▸ **INFORMATION PROVIDED**
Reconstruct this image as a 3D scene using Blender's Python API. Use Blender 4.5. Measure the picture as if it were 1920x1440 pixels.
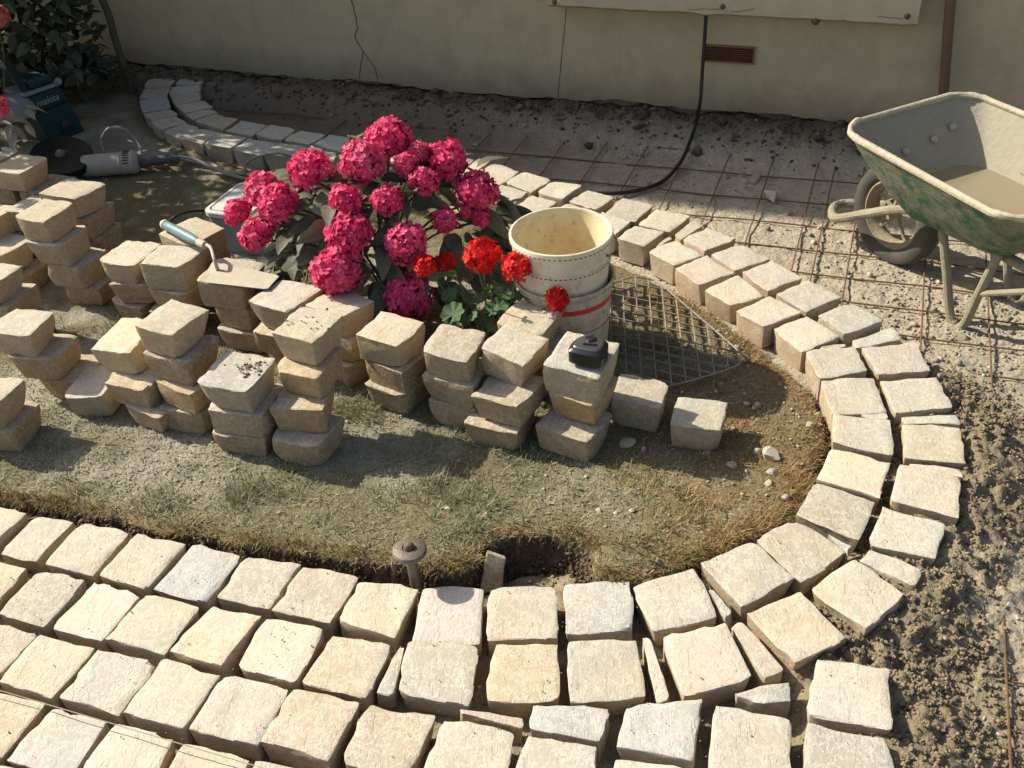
import bpy, bmesh, math, random
import numpy as np
from mathutils import Vector, Matrix, Quaternion, noise as mnoise

R = math.radians
scene = bpy.context.scene
for o in list(bpy.data.objects):
    bpy.data.objects.remove(o)
COL = scene.collection

# ------------------------------------------------------------------ camera
cam_d = bpy.data.cameras.new('camera')
cam = bpy.data.objects.new('camera', cam_d)
COL.objects.link(cam)
cam_d.sensor_fit = 'HORIZONTAL'
cam_d.sensor_width = 36.0
cam_d.lens = 36.0 * 1925.0 / 1920.0
cam_d.clip_start = 0.05
cam_d.clip_end = 300.0
cam.matrix_world = (Matrix.Translation((0, 0, 1.79)) @ Matrix.Rotation(R(90 - 35.5), 4, 'X')
                    @ Matrix.Rotation(R(-3.5), 4, 'Z'))
scene.camera = cam

# ------------------------------------------------------------------ sky, sun, exposure
SUN_AZ, SUN_EL = R(152.0), R(37.0)
world = bpy.data.worlds.new('World')
scene.world = world
world.use_nodes = True
wn = world.node_tree.nodes
sky = wn.new('ShaderNodeTexSky')
sky.sky_type = 'NISHITA'
sky.sun_disc = False
sky.sun_elevation = SUN_EL
sky.sun_rotation = math.pi / 2 - SUN_AZ
sky.dust_density = 3.0
sky.air_density = 1.0
world.node_tree.links.new(sky.outputs[0], wn['Background'].inputs[0])
wn['Background'].inputs[1].default_value = 0.112
sun_d = bpy.data.lights.new('sun', 'SUN')
sun_d.energy = 5.0
sun_d.angle = R(0.53)
sun_d.color = (1.0, 0.925, 0.79)
sun = bpy.data.objects.new('sun', sun_d)
COL.objects.link(sun)
sdir = Vector((math.cos(SUN_EL) * math.cos(SUN_AZ), math.cos(SUN_EL) * math.sin(SUN_AZ), math.sin(SUN_EL)))
sun.rotation_euler = sdir.to_track_quat('Z', 'Y').to_euler()
sun.location = sdir * 12
scene.view_settings.view_transform = 'Standard'
scene.view_settings.look = 'None'
scene.view_settings.exposure = 0.58
scene.view_settings.gamma = 1.0
scene.view_settings.use_curve_mapping = False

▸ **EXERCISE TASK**
Leave the pictures out and reproduce exactly the lines from the top of the listing above through the line with "scene.camera = cam".

▸ **RESPONSE BELOW**
Reconstruct this image as a 3D scene using Blender's Python API. Use Blender 4.5. Measure the picture as if it were 1920x1440 pixels.
import bpy, bmesh, math, random
import numpy as np
from mathutils import Vector, Matrix, Quaternion, noise as mnoise

R = math.radians
scene = bpy.context.scene
for o in list(bpy.data.objects):
    bpy.data.objects.remove(o)
COL = scene.collection

# ------------------------------------------------------------------ camera
cam_d = bpy.data.cameras.new('camera')
cam = bpy.data.objects.new('camera', cam_d)
COL.objects.link(cam)
cam_d.sensor_fit = 'HORIZONTAL'
cam_d.sensor_width = 36.0
cam_d.lens = 36.0 * 1925.0 / 1920.0
cam_d.clip_start = 0.05
cam_d.clip_end = 300.0
cam.matrix_world = (Matrix.Translation((0, 0, 1.79)) @ Matrix.Rotation(R(90 - 35.5), 4, 'X')
                    @ Matrix.Rotation(R(-3.5), 4, 'Z'))
scene.camera = cam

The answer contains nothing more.